> [Source records]:
____

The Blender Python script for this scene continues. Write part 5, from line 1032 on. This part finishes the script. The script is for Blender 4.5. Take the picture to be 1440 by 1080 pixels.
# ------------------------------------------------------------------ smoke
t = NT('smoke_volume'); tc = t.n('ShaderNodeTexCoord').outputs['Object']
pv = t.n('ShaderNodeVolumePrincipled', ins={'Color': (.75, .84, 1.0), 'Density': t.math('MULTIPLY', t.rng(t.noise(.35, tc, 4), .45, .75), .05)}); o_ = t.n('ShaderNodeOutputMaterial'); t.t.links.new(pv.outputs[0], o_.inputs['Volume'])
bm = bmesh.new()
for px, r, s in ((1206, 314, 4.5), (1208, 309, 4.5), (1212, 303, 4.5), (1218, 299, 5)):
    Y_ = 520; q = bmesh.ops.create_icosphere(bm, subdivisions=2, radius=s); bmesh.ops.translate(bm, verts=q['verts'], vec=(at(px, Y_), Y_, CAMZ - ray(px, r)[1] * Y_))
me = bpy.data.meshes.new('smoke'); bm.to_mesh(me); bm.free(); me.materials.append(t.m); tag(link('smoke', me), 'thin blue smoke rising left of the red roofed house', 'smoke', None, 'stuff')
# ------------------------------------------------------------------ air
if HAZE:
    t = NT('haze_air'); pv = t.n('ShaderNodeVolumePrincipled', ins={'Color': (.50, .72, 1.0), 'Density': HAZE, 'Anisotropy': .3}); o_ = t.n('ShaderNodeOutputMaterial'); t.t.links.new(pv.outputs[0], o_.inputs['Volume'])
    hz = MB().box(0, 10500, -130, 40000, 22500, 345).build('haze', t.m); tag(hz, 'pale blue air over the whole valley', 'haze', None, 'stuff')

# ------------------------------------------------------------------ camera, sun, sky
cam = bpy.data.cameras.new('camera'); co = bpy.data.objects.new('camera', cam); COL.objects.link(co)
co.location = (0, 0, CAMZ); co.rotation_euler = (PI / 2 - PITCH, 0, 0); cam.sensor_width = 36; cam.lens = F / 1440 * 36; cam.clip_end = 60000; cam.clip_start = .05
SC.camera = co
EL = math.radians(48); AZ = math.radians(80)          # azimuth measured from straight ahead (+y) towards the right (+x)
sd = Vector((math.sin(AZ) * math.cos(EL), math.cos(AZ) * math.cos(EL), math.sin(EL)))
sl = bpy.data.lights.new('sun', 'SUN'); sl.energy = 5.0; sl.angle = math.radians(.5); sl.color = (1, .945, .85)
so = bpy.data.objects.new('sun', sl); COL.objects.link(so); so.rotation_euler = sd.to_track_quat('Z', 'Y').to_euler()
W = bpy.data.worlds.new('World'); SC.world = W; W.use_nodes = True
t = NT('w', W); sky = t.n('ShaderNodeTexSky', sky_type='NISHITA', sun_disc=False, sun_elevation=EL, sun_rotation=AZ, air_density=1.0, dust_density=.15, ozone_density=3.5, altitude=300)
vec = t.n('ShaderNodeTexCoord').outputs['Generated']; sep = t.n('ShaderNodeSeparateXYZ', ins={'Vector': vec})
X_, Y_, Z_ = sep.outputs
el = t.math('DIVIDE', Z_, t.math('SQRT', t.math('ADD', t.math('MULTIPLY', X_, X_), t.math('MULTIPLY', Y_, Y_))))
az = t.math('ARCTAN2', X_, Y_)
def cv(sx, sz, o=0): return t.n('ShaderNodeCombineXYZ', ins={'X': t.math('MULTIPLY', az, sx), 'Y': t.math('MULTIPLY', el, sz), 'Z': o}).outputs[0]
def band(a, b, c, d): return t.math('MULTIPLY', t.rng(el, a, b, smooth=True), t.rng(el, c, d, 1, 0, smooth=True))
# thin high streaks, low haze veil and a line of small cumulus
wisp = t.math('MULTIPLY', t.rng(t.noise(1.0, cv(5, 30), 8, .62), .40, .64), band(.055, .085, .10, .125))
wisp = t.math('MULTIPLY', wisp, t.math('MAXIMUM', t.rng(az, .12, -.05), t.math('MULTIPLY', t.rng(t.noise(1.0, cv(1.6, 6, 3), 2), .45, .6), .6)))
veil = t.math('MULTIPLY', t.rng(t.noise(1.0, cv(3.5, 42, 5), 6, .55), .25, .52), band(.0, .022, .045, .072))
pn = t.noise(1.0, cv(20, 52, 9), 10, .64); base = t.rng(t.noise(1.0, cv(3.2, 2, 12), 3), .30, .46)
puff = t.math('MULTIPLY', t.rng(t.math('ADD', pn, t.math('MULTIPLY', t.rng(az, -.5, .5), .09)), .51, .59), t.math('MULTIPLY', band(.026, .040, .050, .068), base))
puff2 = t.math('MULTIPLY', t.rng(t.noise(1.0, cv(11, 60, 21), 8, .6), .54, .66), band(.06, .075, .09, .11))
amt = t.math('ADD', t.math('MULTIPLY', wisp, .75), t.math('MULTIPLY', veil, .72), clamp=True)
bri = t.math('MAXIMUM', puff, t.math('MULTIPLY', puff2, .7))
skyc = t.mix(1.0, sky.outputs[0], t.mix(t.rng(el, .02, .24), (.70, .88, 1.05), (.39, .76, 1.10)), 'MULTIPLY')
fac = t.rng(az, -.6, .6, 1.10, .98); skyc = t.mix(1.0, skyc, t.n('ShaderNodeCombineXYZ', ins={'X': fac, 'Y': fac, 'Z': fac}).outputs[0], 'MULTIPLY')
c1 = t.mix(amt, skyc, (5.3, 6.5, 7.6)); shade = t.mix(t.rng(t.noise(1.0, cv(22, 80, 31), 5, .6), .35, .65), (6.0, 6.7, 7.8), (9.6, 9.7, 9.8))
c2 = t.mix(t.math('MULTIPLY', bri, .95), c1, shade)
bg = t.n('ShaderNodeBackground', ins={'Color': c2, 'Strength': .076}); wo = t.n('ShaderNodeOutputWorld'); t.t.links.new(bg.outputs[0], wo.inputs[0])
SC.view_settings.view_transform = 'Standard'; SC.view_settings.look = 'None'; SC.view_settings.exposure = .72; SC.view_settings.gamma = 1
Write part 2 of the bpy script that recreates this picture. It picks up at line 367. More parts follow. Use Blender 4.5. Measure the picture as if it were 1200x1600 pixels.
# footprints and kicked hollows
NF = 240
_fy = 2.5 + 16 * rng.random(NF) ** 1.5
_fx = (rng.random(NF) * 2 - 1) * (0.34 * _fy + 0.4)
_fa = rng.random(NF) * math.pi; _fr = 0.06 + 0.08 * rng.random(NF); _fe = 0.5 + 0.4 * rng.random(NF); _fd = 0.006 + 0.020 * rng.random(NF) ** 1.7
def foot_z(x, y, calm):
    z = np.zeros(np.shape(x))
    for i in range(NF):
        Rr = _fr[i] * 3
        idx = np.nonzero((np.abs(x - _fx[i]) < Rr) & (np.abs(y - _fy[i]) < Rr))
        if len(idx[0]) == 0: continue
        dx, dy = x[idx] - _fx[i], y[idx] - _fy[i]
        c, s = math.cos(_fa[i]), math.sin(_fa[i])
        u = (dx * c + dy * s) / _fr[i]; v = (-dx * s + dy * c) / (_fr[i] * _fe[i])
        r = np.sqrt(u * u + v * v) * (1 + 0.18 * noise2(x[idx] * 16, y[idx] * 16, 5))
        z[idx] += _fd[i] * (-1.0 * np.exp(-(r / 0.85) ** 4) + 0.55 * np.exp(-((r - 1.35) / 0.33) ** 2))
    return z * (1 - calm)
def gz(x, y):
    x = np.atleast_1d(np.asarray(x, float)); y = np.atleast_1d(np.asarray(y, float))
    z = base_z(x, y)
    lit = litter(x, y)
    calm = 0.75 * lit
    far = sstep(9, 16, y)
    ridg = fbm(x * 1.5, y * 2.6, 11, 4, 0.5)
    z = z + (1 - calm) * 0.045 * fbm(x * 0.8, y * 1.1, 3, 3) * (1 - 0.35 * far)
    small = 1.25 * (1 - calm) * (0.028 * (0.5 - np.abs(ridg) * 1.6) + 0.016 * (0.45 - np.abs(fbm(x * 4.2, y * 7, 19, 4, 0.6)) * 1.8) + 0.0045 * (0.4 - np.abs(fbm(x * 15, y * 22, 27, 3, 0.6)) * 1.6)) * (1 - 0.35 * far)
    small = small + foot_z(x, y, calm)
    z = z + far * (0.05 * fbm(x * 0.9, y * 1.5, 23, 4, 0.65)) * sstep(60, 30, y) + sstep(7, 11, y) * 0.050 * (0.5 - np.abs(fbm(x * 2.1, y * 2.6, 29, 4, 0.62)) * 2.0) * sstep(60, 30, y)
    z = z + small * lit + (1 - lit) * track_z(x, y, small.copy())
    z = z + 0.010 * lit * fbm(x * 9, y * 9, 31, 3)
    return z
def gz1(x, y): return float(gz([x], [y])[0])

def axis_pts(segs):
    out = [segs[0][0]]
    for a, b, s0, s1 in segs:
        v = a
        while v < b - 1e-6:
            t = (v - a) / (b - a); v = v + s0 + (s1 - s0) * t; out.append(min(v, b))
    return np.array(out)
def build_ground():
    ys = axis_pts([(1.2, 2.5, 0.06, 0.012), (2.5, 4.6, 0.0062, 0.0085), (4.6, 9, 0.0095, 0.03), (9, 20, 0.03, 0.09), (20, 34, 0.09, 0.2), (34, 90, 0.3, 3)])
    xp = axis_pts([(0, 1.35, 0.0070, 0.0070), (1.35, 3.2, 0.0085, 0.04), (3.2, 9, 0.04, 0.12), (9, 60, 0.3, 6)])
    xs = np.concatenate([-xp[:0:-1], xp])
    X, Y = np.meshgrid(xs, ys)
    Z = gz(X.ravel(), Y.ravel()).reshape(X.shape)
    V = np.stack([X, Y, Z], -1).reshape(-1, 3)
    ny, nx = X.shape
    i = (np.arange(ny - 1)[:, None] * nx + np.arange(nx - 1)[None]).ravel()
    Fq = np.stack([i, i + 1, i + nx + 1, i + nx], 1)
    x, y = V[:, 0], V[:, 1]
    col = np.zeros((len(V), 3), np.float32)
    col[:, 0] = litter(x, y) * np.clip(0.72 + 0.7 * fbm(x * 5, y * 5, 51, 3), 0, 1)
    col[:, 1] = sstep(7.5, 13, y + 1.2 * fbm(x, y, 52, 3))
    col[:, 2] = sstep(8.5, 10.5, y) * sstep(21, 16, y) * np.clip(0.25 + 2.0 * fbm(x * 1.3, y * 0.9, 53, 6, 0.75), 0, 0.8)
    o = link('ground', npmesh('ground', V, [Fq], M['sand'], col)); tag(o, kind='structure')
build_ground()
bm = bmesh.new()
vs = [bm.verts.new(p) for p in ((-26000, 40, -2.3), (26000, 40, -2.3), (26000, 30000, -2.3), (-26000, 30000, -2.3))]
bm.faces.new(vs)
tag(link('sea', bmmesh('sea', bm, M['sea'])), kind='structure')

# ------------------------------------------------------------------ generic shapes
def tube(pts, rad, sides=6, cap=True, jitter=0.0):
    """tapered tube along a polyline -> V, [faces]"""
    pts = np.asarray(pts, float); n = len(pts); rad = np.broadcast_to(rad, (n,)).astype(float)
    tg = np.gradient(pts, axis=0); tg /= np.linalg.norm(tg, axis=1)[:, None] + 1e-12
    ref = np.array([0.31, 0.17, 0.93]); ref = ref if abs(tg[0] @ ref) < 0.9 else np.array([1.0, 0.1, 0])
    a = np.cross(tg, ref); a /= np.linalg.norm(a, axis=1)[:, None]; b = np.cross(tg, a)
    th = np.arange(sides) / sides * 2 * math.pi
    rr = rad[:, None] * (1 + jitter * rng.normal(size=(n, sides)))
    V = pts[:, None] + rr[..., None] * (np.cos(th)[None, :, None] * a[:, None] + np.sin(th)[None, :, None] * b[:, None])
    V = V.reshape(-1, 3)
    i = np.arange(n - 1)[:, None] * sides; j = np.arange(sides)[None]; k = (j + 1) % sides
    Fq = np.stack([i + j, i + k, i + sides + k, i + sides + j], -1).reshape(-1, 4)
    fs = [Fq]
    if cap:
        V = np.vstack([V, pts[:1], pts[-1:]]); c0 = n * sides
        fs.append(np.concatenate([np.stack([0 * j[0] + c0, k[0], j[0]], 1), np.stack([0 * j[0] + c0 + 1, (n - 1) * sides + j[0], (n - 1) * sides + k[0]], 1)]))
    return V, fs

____

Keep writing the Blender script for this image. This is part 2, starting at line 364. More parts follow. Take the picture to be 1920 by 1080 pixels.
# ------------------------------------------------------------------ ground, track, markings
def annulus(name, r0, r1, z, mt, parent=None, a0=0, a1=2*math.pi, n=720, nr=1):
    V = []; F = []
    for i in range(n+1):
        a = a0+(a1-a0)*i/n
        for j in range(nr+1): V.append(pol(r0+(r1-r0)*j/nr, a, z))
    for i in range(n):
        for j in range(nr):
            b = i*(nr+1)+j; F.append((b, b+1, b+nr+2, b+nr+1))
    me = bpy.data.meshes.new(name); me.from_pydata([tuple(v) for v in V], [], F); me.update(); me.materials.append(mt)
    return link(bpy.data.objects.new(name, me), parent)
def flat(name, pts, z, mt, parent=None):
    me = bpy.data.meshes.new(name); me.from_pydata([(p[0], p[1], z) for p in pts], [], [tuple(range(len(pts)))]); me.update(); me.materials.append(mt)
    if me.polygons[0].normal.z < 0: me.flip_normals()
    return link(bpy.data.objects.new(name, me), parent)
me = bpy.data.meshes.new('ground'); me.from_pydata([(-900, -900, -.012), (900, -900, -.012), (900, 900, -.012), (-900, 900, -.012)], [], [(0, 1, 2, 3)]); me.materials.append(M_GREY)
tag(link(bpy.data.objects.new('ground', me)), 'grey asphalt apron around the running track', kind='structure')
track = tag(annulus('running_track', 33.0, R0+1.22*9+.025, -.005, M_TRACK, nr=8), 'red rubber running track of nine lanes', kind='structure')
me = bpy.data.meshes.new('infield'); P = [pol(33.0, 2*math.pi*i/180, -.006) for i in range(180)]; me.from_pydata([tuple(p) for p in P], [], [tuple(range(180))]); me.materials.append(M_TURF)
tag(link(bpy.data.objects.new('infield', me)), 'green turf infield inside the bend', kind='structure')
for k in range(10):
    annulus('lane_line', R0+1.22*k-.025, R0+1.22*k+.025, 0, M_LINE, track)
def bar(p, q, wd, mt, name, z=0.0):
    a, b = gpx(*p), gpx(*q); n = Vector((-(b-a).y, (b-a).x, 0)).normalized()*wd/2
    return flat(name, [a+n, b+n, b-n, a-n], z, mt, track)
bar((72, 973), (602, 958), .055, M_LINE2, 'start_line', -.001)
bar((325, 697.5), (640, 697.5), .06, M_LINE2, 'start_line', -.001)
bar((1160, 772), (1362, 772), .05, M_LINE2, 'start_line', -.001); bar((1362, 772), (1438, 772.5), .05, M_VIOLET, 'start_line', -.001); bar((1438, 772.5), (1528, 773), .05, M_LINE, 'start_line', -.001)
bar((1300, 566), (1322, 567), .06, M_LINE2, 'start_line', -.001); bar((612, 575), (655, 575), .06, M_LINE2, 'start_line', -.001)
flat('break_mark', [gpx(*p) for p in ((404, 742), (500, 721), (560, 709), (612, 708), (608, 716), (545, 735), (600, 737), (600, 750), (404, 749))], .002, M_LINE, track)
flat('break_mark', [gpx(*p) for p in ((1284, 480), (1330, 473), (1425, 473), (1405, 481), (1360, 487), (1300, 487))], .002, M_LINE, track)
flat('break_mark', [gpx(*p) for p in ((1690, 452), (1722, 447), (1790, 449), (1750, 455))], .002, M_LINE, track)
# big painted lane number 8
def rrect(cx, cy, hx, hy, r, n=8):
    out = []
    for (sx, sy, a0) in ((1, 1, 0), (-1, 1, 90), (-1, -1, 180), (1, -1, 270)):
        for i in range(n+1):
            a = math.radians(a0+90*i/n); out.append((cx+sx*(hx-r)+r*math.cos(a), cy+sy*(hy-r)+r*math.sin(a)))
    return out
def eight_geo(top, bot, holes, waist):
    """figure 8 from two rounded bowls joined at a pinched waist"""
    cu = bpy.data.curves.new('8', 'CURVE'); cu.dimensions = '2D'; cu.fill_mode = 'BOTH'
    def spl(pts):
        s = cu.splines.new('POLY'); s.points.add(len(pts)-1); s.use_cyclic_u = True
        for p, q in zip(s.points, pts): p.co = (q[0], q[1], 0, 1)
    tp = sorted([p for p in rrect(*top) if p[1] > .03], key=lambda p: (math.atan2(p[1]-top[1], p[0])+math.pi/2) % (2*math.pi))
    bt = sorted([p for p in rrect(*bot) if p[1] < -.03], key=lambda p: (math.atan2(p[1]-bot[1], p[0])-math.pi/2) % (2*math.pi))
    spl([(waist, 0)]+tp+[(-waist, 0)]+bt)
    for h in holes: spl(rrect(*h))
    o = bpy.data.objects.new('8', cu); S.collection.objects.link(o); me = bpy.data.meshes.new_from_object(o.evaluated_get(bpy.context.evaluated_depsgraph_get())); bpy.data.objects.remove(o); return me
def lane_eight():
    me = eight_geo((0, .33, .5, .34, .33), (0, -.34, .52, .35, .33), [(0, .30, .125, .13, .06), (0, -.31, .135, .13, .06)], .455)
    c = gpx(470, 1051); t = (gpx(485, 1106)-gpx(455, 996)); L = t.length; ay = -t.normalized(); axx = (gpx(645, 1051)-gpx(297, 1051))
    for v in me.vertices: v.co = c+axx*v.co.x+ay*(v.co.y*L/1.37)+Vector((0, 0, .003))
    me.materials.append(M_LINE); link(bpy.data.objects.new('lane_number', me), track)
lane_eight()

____

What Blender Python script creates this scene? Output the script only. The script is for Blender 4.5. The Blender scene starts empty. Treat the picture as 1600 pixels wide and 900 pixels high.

____

> [Short task]:
Find all the lines containing "high" in the material, then copy them.

> [Solution for this problem]:
# thin high streaks, low haze veil and a line of small cumulus
What Blender Python script creates this scene? Output the script only. The script is for Blender 4.5. The Blender scene starts empty. Treat the picture as 1600 pixels wide and 900 pixels high.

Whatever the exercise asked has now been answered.